The University has established an Advisory Board for Research Infrastructure. The Advisory Board’s mandate was clarified in February 2018 to include providing advice to the Vice-Chancellor and preparatory bodies on University-wide research infrastructure matters, including issues related to the storage of and access to research data. The Advisory Board is currently working on research data issues with the support of the new Research Support Division.

Researchers at Uppsala University produce nearly all research data in digital form. The University’s research data is produced, managed and used locally, nationally and internationally, and needs vary among research disciplines. Storage and management have thus far normally been dealt with in various ways within the University locally, or through discipline-specific national or international solutions.

Research funding bodies and other stakeholders are imposing increasingly rigorous standards for managing and ensuring access to research data. If there is no effective system for managing research data and making it available, it will be difficult to publish many types of research. Furthermore, as a government authority the University is subject to requirements regarding research data, including public access to information and archiving.
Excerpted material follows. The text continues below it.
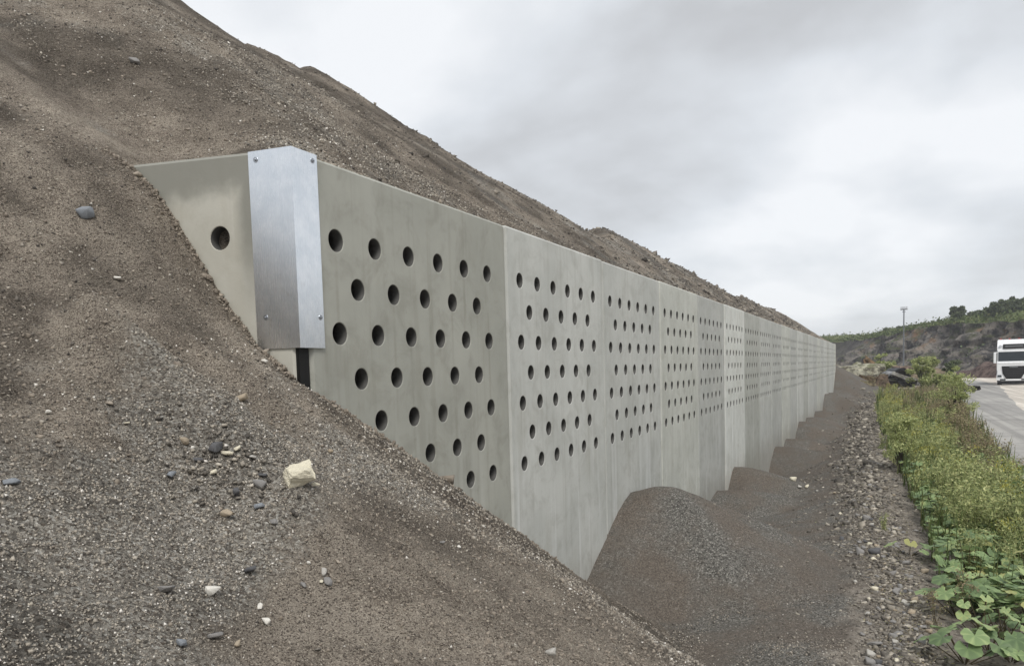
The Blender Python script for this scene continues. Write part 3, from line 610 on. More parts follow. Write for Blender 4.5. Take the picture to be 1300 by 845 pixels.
ST = [(.961,-1.182,.122,CREAM,'cream angular limestone block, the largest loose stone on the gravel slope'),
 (.613,-2.146,.050,BLUE,'blue grey stone at the left edge of the photo'),
 (-.923,-.778,.080,BLUE,'flat bluish stone alone on the slope left of the buried end panel'),
 (-.596,-.844,.045,WHITE,'small whitish pebble just below the flat bluish stone'),
 (.231,-.791,.068,TAN,'pale pinkish brown stone on the slope below the steel corner cover'),
 (-.116,-.271,.040,WHITE,'white pebble on the gravel right beside the end panel'),
 (.294,-1.814,.024,WHITE,'tiny white pebble above the blue grey stone at the left edge'),
 (.352,-1.531,.026,CREAM,'tiny yellowish pebble alone on the brown slope above the pebble cluster'),
 (.530,-1.402,.046,TAN,'rounded brown stone at the top left of the pebble cluster'),
 (.627,-1.551,.048,BLUE,'light blue grey stone at the far left of the pebble cluster'),
 (.560,-1.385,.022,WHITE,'little white pebble next to the rounded brown stone'),
 (.679,-1.308,.053,CREAM,'cream wedge shaped pebble in the middle of the cluster'),
 (.693,-1.266,.033,CREAM,'yellowish pebble touching the cream wedge shaped one'),
 (.698,-1.397,.038,CREAM,'flat cream pebble lower left in the cluster'),
 (.629,-1.327,.060,DK,'dark grey stone at the top of the pebble cluster'),
 (.753,-1.241,.036,PALE,'pale pebble at the right of the cluster'),
 (.807,-1.382,.046,DK,'dark stone at the lower middle of the pebble cluster'),
 (.867,-1.492,.064,TAN,'tan wedge stone standing upright below the pebble cluster'),
 (.847,-1.302,.045,GREY_,'mid grey flat pebble at the lower right of the cluster'),
 (.829,-1.261,.040,DK,'near black pebble just above the mid grey flat one'),
 (.924,-1.381,.040,BLUE,'bluish oval pebble below the cluster, left of the big cream block'),
 (.622,-1.412,.042,DK,'dark pebble inside the left half of the cluster'),
 (1.010,-1.395,.030,GREY_,'small grey pebble below the bluish oval one'),
 (1.141,-1.998,.058,GREY_,'flat grey stone in the lower left on brown fines'),
 (1.185,-1.855,.052,WHITE,'white and cream flat stone right of the flat grey one'),
 (1.271,-1.738,.028,WHITE,'square white pebble near the bottom'),
 (1.342,-1.785,.026,WHITE,'oval white pebble under the square white one'),
 (1.343,-1.995,.046,GREY_,'dusty grey stone half sunk near the bottom edge'),
 (1.338,-2.110,.034,BLUE,'dark bluish pebble at the bottom left'),
 (1.270,-1.411,.042,PALE,'pale grey stone topmost of the trio below the cream block'),
 (1.310,-1.438,.034,GREY_,'dark grey stone lowest of the trio below the cream block'),
 (1.291,-1.450,.020,CREAM,'tiny yellow pebble between the trio of stones'),
 (1.207,-1.426,.020,WHITE,'tiny white pebble up left of the trio'),
 (1.264,-1.514,.030,GREY_,'grey pebble just left of the trio'),
 (2.012,-.965,.036,PALE,'single pale pebble near the bottom right of the brown slope'),
 (1.272,-.564,.028,GREY_,'small grey pebble on the brown slope towards the wall'),
 (1.300,-.457,.018,WHITE,'tiny pale pebble next to a small grey one nearer the wall'),
 (.590,-.547,.040,TAN,'light brown sliver on the grey chippings below the wall'),
 (-2.377,.721,.078,GREY_,'grey stone high on the stockpile above the end panel'),
 (1.117,-1.629,.055,DK,'dark flat stone lying on the grey chippings'),
 (1.401,-1.957,.026,TAN,'faint brown pebble near the bottom left edge'),
 (.975,-1.105,.040,CREAM,'little chip behind the right side of the big cream block'),
 (1.362,14.652,.14,CREAM,'cream stone leftmost of three on the second row of dark heaps'),
 (1.520,14.343,.13,PALE,'pale flat stone nearest of three on the dark heaps'),
 (1.661,14.460,.11,CREAM,'cream stone rightmost of three on the dark heaps')]
for k, (x, y, w, c, lb) in enumerate(ST):
    if k == 0:
        me = boulder_mesh(12, (1.0, .80, .78), 'limestone_block'); me.materials.append(MAT['stone'])
        o = link('limestone_block', me); o.location = (x, y, float(surf(np.array([x]), np.array([y]))[0])+.035); o.rotation_euler = (.35, -.25, .9); o.scale = (w,)*3; o.color = CREAM+(1,); tag(o, lb, 'stone')
    else: stone_at('stone' if w > .045 else 'pebble', x, y, w*1.05, c, lb, k, sink=.15)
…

The University has also made commitments within the framework of national and international partnerships that must be met.

A complete system for managing and ensuring access to research data depends on researchers having access to data repositories, service functions for storing data that are adapted to the needs of the various disciplines, to sharing requirements and to the requirements to which the University is subject as a government authority. There is an obvious need for the University to offer its own data storage systems, but also to identify external systems whose use may be appropriate and, in addition, to specify requirements for the use of other systems. The University possesses established expertise in the data storage field, which is now being drawn on to create and maintain a cohesive set of a few local data storage functions.
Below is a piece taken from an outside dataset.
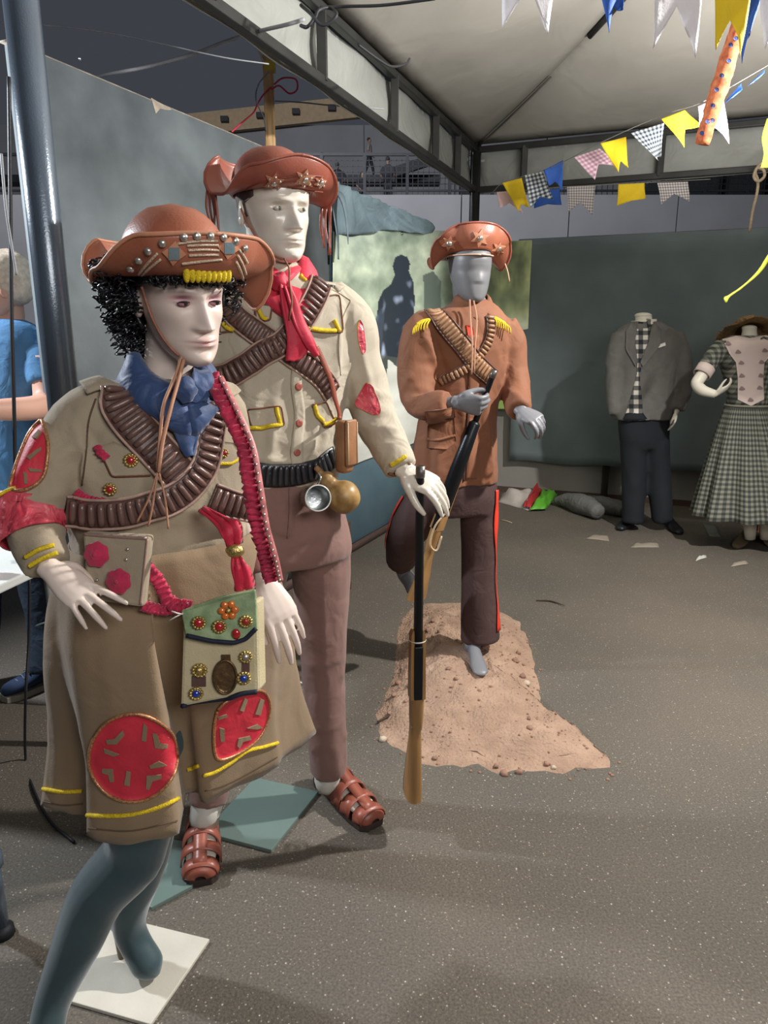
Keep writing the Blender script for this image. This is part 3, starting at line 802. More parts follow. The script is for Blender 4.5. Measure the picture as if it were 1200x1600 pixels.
def hat(name, label, C, M, rx, ry, crown_h, brim, m, parent_label=None, dome=2.6, thick=0.0035, crown_lean=0.0, nA=96, J=12, dent=0.0):
    """half-moon leather hat: crown dome and a brim whose length and upturn change with the angle (0 front, 90 wearer's left)"""
    t = thing(name, label, 'hat', C)
    cr = MB(); rings = []
    for i in range(15):
        u = i / 14; z = crown_h * u; k = (1 - u ** dome) ** (1 / dome) if u < 1 else 0.0
        k = max(k, 0.015)
        rg = []
        for j in range(nA):
            a = 2 * math.pi * j / nA
            rg.append(C + M @ V(math.sin(a) * rx * k, -math.cos(a) * ry * k + crown_lean * u, z - dent * gs(u, 1, .2) * gs(math.sin(a), 0, .4)))
        rings.append(rg)
    cr.loft(rings, (False, True))
    crs = shell(cr, thick); obj('crown', crs, m, t)
    # brim
    bt = sorted(brim); ext = [(bt[-1][0] - 360,) + tuple(bt[-1][1:])] + bt + [(bt[0][0] + 360,) + tuple(bt[0][1:]), (bt[1][0] + 360,) + tuple(bt[1][1:])]
    ext = [(bt[-2][0] - 360,) + tuple(bt[-2][1:])] + ext
    xa = [e[0] for e in ext]
    def val(a, k):
        i = max(q for q in range(len(xa)) if xa[q] <= a); i = min(i, len(xa) - 2); u = (a - xa[i]) / (xa[i + 1] - xa[i]); u = u * u * (3 - 2 * u)
        return ext[i][k] * (1 - u) + ext[i + 1][k] * u
    mb = MB(); rings = [[] for _ in range(J + 1)]
    for j in range(nA):
        ad = 360.0 * j / nA; a = R(ad); L = val(ad, 1); el = R(val(ad, 2)); e0 = R(val(ad, 3)) if len(ext[0]) > 3 else 0.0
        rad = V(math.sin(a) * ry, -math.cos(a) * rx, 0).normalized(); p = V(math.sin(a) * rx, -math.cos(a) * ry, 0)
        for i in range(J + 1):
            rings[i].append(C + M @ p)
            s = (i + 0.5) / J; s = s * s * (3 - 2 * s); e = e0 + (el - e0) * s
            p = p + (rad * math.cos(e) + V(0, 0, 1) * math.sin(e)) * (L / J)
    mb.loft(rings, (False, False))
    edge = rings[-1] + [rings[-1][0], rings[-1][1]]
    mb2 = MB(); mb2.v = list(mb.v); mb2.f = list(mb.f); shell(mb2, thick)
    br = obj('brim', mb2, m, t)
    sk = Skin(mb2, C.y)
    return t, br, sk, edge, [cr, mb2]
def star(c, r, r2, n=6, a0=0.0, sx=1.0, sh=0.0):
    return [(c[0] + sx * (r if k % 2 == 0 else r2) * math.sin(a0 + math.pi * k / n), c[1] - (r if k % 2 == 0 else r2) * math.cos(a0 + math.pi * k / n) + sh * sx * (r if k % 2 == 0 else r2) * math.sin(a0 + math.pi * k / n)) for k in range(2 * n)]
def circ(cx, cy, rx, ry=None, n=12, a0=0.0): 
    ry = ry or rx
    return [(cx + rx * math.cos(2 * math.pi * k / n + a0), cy + ry * math.sin(2 * math.pi * k / n + a0)) for k in range(n)]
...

A basic central research data storage service, Allvis, has been developed in accordance with a decision by the Vice-Chancellor in 2016 (ref. no 2012/1735). Allvis is financed by central funding and will be deployed this year. It will offer all researchers at the University basic storage for a limited quantity of data. After the system has been deployed, all researchers at the University will gradually be given access to Allvis.

A website for research data that will work as a portal for researchers is also being developed. The first elements of the site are links to the government authority standards that apply to research data and a directory of available internal and external storage functions.

In the future, local and external services that can be offered to cover special needs, such as for sensitive data and very large datasets, will be identified. The University’s requirements for managing research data in internal and external systems will be specified.

The allocation of responsibility and the organisational changes required to ensure that the long-term management of research data by the University delivers high quality will be defined. A strategy will also be prepared for providing the support that University researchers need to use the data management system in a way that meets the new standards.